start Data to use
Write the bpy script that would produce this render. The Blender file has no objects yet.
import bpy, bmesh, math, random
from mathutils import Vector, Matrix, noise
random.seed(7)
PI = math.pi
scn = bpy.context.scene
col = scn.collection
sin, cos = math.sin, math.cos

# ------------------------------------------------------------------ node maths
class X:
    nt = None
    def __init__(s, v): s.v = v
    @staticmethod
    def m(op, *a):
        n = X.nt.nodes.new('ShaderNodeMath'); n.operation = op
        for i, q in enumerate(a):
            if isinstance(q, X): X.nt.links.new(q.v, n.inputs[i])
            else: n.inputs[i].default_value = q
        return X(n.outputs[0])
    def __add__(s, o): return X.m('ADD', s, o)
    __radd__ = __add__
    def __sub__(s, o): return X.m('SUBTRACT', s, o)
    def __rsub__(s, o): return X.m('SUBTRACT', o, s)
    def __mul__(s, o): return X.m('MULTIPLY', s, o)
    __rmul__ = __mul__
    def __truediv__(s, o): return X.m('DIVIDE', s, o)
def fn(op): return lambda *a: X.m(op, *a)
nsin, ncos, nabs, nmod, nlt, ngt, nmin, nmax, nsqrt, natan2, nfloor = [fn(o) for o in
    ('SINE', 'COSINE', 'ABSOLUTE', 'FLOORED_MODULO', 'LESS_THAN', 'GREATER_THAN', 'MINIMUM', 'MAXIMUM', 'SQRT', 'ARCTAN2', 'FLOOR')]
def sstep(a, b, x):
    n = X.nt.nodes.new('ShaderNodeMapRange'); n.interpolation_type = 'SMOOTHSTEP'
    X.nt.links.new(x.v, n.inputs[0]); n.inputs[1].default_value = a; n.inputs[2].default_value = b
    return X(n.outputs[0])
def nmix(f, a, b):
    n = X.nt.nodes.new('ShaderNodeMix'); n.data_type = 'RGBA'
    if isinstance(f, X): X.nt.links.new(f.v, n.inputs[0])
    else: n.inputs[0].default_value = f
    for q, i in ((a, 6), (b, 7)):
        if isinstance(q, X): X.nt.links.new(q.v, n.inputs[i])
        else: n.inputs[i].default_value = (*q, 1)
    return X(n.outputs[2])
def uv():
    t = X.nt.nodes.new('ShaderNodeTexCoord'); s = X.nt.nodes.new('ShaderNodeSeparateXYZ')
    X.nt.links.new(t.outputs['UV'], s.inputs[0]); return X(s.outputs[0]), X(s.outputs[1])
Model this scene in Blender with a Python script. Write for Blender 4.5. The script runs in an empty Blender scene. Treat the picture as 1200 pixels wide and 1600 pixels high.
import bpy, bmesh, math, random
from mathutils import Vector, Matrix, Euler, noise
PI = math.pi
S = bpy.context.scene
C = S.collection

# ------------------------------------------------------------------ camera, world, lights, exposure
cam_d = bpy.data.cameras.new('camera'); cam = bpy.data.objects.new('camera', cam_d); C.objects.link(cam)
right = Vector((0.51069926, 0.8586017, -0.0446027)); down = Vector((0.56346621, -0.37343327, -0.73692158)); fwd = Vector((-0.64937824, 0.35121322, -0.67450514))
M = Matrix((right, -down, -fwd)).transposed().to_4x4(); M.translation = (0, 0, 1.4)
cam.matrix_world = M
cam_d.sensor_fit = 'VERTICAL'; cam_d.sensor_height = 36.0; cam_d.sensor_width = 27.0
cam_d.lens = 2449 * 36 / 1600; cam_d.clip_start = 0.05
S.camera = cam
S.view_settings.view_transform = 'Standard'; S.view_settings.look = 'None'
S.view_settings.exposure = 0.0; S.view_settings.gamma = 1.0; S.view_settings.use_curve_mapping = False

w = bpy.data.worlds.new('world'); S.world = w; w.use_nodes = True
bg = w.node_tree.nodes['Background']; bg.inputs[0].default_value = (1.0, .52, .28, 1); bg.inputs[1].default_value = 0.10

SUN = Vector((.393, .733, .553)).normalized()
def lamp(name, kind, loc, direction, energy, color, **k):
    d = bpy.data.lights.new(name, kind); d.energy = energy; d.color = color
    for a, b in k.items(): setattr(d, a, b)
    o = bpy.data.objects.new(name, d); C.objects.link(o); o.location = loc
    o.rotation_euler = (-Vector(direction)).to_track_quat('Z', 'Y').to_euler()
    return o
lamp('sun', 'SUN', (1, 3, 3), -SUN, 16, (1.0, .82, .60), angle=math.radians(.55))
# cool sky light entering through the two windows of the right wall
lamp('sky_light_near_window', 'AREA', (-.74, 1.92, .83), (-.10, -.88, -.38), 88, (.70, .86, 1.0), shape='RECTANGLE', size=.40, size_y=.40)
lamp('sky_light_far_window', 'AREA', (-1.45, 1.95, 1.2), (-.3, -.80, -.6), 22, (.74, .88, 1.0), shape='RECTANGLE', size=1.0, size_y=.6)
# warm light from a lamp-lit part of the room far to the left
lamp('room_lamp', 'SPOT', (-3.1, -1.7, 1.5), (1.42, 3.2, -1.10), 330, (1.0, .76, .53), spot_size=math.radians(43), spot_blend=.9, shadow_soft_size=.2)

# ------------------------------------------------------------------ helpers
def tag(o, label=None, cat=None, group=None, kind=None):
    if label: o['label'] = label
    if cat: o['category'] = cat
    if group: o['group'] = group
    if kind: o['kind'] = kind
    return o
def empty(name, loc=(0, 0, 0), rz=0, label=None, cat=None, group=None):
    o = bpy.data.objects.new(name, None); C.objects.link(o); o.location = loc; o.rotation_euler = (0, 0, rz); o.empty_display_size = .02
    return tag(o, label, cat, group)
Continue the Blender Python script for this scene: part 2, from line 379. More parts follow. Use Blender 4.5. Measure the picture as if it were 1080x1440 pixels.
end Data to use
_Aim of the task_: Quote the material exactly, leaving nothing out.

_Completed exercise_:
Write the bpy script that would produce this render. The Blender file has no objects yet.
import bpy, bmesh, math, random
from mathutils import Vector, Matrix, noise
random.seed(7)
PI = math.pi
scn = bpy.context.scene
col = scn.collection
sin, cos = math.sin, math.cos

# ------------------------------------------------------------------ node maths
class X:
    nt = None
    def __init__(s, v): s.v = v
    @staticmethod
    def m(op, *a):
        n = X.nt.nodes.new('ShaderNodeMath'); n.operation = op
        for i, q in enumerate(a):
            if isinstance(q, X): X.nt.links.new(q.v, n.inputs[i])
            else: n.inputs[i].default_value = q
        return X(n.outputs[0])
    def __add__(s, o): return X.m('ADD', s, o)
    __radd__ = __add__
    def __sub__(s, o): return X.m('SUBTRACT', s, o)
    def __rsub__(s, o): return X.m('SUBTRACT', o, s)
    def __mul__(s, o): return X.m('MULTIPLY', s, o)
    __rmul__ = __mul__
    def __truediv__(s, o): return X.m('DIVIDE', s, o)
def fn(op): return lambda *a: X.m(op, *a)
nsin, ncos, nabs, nmod, nlt, ngt, nmin, nmax, nsqrt, natan2, nfloor = [fn(o) for o in
    ('SINE', 'COSINE', 'ABSOLUTE', 'FLOORED_MODULO', 'LESS_THAN', 'GREATER_THAN', 'MINIMUM', 'MAXIMUM', 'SQRT', 'ARCTAN2', 'FLOOR')]
def sstep(a, b, x):
    n = X.nt.nodes.new('ShaderNodeMapRange'); n.interpolation_type = 'SMOOTHSTEP'
    X.nt.links.new(x.v, n.inputs[0]); n.inputs[1].default_value = a; n.inputs[2].default_value = b
    return X(n.outputs[0])
def nmix(f, a, b):
    n = X.nt.nodes.new('ShaderNodeMix'); n.data_type = 'RGBA'
    if isinstance(f, X): X.nt.links.new(f.v, n.inputs[0])
    else: n.inputs[0].default_value = f
    for q, i in ((a, 6), (b, 7)):
        if isinstance(q, X): X.nt.links.new(q.v, n.inputs[i])
        else: n.inputs[i].default_value = (*q, 1)
    return X(n.outputs[2])
def uv():
    t = X.nt.nodes.new('ShaderNodeTexCoord'); s = X.nt.nodes.new('ShaderNodeSeparateXYZ')
    X.nt.links.new(t.outputs['UV'], s.inputs[0]); return X(s.outputs[0]), X(s.outputs[1])
Model this scene in Blender with a Python script. Write for Blender 4.5. The script runs in an empty Blender scene. Treat the picture as 1200 pixels wide and 1600 pixels high.
import bpy, bmesh, math, random
from mathutils import Vector, Matrix, Euler, noise
PI = math.pi
S = bpy.context.scene
C = S.collection

# ------------------------------------------------------------------ camera, world, lights, exposure
cam_d = bpy.data.cameras.new('camera'); cam = bpy.data.objects.new('camera', cam_d); C.objects.link(cam)
right = Vector((0.51069926, 0.8586017, -0.0446027)); down = Vector((0.56346621, -0.37343327, -0.73692158)); fwd = Vector((-0.64937824, 0.35121322, -0.67450514))
M = Matrix((right, -down, -fwd)).transposed().to_4x4(); M.translation = (0, 0, 1.4)
cam.matrix_world = M
cam_d.sensor_fit = 'VERTICAL'; cam_d.sensor_height = 36.0; cam_d.sensor_width = 27.0
cam_d.lens = 2449 * 36 / 1600; cam_d.clip_start = 0.05
S.camera = cam
S.view_settings.view_transform = 'Standard'; S.view_settings.look = 'None'
S.view_settings.exposure = 0.0; S.view_settings.gamma = 1.0; S.view_settings.use_curve_mapping = False

w = bpy.data.worlds.new('world'); S.world = w; w.use_nodes = True
bg = w.node_tree.nodes['Background']; bg.inputs[0].default_value = (1.0, .52, .28, 1); bg.inputs[1].default_value = 0.10

SUN = Vector((.393, .733, .553)).normalized()
def lamp(name, kind, loc, direction, energy, color, **k):
    d = bpy.data.lights.new(name, kind); d.energy = energy; d.color = color
    for a, b in k.items(): setattr(d, a, b)
    o = bpy.data.objects.new(name, d); C.objects.link(o); o.location = loc
    o.rotation_euler = (-Vector(direction)).to_track_quat('Z', 'Y').to_euler()
    return o
lamp('sun', 'SUN', (1, 3, 3), -SUN, 16, (1.0, .82, .60), angle=math.radians(.55))
# cool sky light entering through the two windows of the right wall
lamp('sky_light_near_window', 'AREA', (-.74, 1.92, .83), (-.10, -.88, -.38), 88, (.70, .86, 1.0), shape='RECTANGLE', size=.40, size_y=.40)
lamp('sky_light_far_window', 'AREA', (-1.45, 1.95, 1.2), (-.3, -.80, -.6), 22, (.74, .88, 1.0), shape='RECTANGLE', size=1.0, size_y=.6)
# warm light from a lamp-lit part of the room far to the left
lamp('room_lamp', 'SPOT', (-3.1, -1.7, 1.5), (1.42, 3.2, -1.10), 330, (1.0, .76, .53), spot_size=math.radians(43), spot_blend=.9, shadow_soft_size=.2)

# ------------------------------------------------------------------ helpers
def tag(o, label=None, cat=None, group=None, kind=None):
    if label: o['label'] = label
    if cat: o['category'] = cat
    if group: o['group'] = group
    if kind: o['kind'] = kind
    return o
def empty(name, loc=(0, 0, 0), rz=0, label=None, cat=None, group=None):
    o = bpy.data.objects.new(name, None); C.objects.link(o); o.location = loc; o.rotation_euler = (0, 0, rz); o.empty_display_size = .02
    return tag(o, label, cat, group)
Continue the Blender Python script for this scene: part 2, from line 379. More parts follow. Use Blender 4.5. Measure the picture as if it were 1080x1440 pixels.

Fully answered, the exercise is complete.